■ Written instruction
Transcribe the material below exactly as it appears.

─── Dataset excerpt

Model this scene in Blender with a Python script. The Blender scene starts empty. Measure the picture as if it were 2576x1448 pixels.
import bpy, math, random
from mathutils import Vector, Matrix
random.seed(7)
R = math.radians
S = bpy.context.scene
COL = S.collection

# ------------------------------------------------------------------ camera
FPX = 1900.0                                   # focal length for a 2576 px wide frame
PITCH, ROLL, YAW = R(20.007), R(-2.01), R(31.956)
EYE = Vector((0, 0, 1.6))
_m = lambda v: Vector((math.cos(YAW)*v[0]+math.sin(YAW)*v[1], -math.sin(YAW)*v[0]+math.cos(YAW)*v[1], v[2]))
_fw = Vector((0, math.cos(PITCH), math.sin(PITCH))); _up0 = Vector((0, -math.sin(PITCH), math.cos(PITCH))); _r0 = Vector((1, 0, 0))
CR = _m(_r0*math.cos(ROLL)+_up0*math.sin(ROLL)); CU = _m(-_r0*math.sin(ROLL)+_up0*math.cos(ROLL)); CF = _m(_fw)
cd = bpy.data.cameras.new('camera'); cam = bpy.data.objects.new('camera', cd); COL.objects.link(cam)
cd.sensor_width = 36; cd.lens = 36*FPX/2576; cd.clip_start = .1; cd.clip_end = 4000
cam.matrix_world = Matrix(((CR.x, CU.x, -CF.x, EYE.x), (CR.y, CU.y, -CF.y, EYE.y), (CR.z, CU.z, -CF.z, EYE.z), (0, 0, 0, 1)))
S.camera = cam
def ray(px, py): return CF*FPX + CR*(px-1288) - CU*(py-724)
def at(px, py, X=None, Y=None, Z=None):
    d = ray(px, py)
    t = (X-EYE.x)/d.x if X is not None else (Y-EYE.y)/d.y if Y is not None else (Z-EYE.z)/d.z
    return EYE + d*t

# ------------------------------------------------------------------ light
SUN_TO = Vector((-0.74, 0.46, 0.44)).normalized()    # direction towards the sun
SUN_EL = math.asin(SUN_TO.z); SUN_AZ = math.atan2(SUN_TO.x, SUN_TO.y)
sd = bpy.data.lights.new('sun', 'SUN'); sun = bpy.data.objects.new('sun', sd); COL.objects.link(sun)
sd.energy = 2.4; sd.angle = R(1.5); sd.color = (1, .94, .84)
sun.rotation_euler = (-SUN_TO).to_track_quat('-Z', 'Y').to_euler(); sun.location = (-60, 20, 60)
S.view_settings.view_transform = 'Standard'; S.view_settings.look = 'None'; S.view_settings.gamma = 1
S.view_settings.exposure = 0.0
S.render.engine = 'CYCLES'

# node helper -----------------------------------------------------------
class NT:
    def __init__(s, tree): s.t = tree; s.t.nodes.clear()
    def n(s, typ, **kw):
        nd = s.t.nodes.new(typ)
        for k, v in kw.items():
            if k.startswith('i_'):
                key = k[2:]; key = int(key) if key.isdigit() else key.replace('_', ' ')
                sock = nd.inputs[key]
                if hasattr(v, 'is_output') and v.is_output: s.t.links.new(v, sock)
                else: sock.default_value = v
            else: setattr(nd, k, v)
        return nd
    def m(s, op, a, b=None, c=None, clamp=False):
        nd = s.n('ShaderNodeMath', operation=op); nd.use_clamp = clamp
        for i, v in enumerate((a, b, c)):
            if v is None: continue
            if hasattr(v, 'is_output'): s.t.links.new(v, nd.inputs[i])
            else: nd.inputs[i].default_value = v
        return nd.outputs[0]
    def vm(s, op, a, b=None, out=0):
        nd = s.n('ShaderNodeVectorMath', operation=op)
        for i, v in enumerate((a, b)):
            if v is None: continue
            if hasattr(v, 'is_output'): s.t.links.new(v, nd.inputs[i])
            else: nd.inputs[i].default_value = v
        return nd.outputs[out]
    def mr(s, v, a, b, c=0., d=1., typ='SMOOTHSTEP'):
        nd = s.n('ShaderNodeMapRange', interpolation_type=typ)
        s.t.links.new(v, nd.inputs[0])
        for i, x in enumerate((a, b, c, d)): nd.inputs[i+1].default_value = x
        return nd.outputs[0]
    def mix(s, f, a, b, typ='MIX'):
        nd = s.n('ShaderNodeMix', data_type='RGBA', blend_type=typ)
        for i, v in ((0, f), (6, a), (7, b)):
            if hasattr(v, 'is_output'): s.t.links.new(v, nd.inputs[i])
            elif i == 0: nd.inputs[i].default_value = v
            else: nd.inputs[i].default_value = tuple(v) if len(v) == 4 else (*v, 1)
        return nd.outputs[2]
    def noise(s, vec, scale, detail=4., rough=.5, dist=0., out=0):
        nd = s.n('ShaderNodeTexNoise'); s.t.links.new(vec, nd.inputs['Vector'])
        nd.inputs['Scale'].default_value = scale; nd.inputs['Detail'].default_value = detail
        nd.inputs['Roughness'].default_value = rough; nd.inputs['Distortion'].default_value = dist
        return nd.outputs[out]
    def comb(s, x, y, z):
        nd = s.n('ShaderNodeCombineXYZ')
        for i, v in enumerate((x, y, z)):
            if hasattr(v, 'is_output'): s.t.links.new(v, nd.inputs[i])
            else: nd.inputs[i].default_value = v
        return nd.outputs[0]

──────

■ Correct output
Model this scene in Blender with a Python script. The Blender scene starts empty. Measure the picture as if it were 2576x1448 pixels.
import bpy, math, random
from mathutils import Vector, Matrix
random.seed(7)
R = math.radians
S = bpy.context.scene
COL = S.collection

# ------------------------------------------------------------------ camera
FPX = 1900.0                                   # focal length for a 2576 px wide frame
PITCH, ROLL, YAW = R(20.007), R(-2.01), R(31.956)
EYE = Vector((0, 0, 1.6))
_m = lambda v: Vector((math.cos(YAW)*v[0]+math.sin(YAW)*v[1], -math.sin(YAW)*v[0]+math.cos(YAW)*v[1], v[2]))
_fw = Vector((0, math.cos(PITCH), math.sin(PITCH))); _up0 = Vector((0, -math.sin(PITCH), math.cos(PITCH))); _r0 = Vector((1, 0, 0))
CR = _m(_r0*math.cos(ROLL)+_up0*math.sin(ROLL)); CU = _m(-_r0*math.sin(ROLL)+_up0*math.cos(ROLL)); CF = _m(_fw)
cd = bpy.data.cameras.new('camera'); cam = bpy.data.objects.new('camera', cd); COL.objects.link(cam)
cd.sensor_width = 36; cd.lens = 36*FPX/2576; cd.clip_start = .1; cd.clip_end = 4000
cam.matrix_world = Matrix(((CR.x, CU.x, -CF.x, EYE.x), (CR.y, CU.y, -CF.y, EYE.y), (CR.z, CU.z, -CF.z, EYE.z), (0, 0, 0, 1)))
S.camera = cam
def ray(px, py): return CF*FPX + CR*(px-1288) - CU*(py-724)
def at(px, py, X=None, Y=None, Z=None):
    d = ray(px, py)
    t = (X-EYE.x)/d.x if X is not None else (Y-EYE.y)/d.y if Y is not None else (Z-EYE.z)/d.z
    return EYE + d*t

# ------------------------------------------------------------------ light
SUN_TO = Vector((-0.74, 0.46, 0.44)).normalized()    # direction towards the sun
SUN_EL = math.asin(SUN_TO.z); SUN_AZ = math.atan2(SUN_TO.x, SUN_TO.y)
sd = bpy.data.lights.new('sun', 'SUN'); sun = bpy.data.objects.new('sun', sd); COL.objects.link(sun)
sd.energy = 2.4; sd.angle = R(1.5); sd.color = (1, .94, .84)
sun.rotation_euler = (-SUN_TO).to_track_quat('-Z', 'Y').to_euler(); sun.location = (-60, 20, 60)
S.view_settings.view_transform = 'Standard'; S.view_settings.look = 'None'; S.view_settings.gamma = 1
S.view_settings.exposure = 0.0
S.render.engine = 'CYCLES'

# node helper -----------------------------------------------------------
class NT:
    def __init__(s, tree): s.t = tree; s.t.nodes.clear()
    def n(s, typ, **kw):
        nd = s.t.nodes.new(typ)
        for k, v in kw.items():
            if k.startswith('i_'):
                key = k[2:]; key = int(key) if key.isdigit() else key.replace('_', ' ')
                sock = nd.inputs[key]
                if hasattr(v, 'is_output') and v.is_output: s.t.links.new(v, sock)
                else: sock.default_value = v
            else: setattr(nd, k, v)
        return nd
    def m(s, op, a, b=None, c=None, clamp=False):
        nd = s.n('ShaderNodeMath', operation=op); nd.use_clamp = clamp
        for i, v in enumerate((a, b, c)):
            if v is None: continue
            if hasattr(v, 'is_output'): s.t.links.new(v, nd.inputs[i])
            else: nd.inputs[i].default_value = v
        return nd.outputs[0]
    def vm(s, op, a, b=None, out=0):
        nd = s.n('ShaderNodeVectorMath', operation=op)
        for i, v in enumerate((a, b)):
            if v is None: continue
            if hasattr(v, 'is_output'): s.t.links.new(v, nd.inputs[i])
            else: nd.inputs[i].default_value = v
        return nd.outputs[out]
    def mr(s, v, a, b, c=0., d=1., typ='SMOOTHSTEP'):
        nd = s.n('ShaderNodeMapRange', interpolation_type=typ)
        s.t.links.new(v, nd.inputs[0])
        for i, x in enumerate((a, b, c, d)): nd.inputs[i+1].default_value = x
        return nd.outputs[0]
    def mix(s, f, a, b, typ='MIX'):
        nd = s.n('ShaderNodeMix', data_type='RGBA', blend_type=typ)
        for i, v in ((0, f), (6, a), (7, b)):
            if hasattr(v, 'is_output'): s.t.links.new(v, nd.inputs[i])
            elif i == 0: nd.inputs[i].default_value = v
            else: nd.inputs[i].default_value = tuple(v) if len(v) == 4 else (*v, 1)
        return nd.outputs[2]
    def noise(s, vec, scale, detail=4., rough=.5, dist=0., out=0):
        nd = s.n('ShaderNodeTexNoise'); s.t.links.new(vec, nd.inputs['Vector'])
        nd.inputs['Scale'].default_value = scale; nd.inputs['Detail'].default_value = detail
        nd.inputs['Roughness'].default_value = rough; nd.inputs['Distortion'].default_value = dist
        return nd.outputs[out]
    def comb(s, x, y, z):
        nd = s.n('ShaderNodeCombineXYZ')
        for i, v in enumerate((x, y, z)):
            if hasattr(v, 'is_output'): s.t.links.new(v, nd.inputs[i])
            else: nd.inputs[i].default_value = v
        return nd.outputs[0]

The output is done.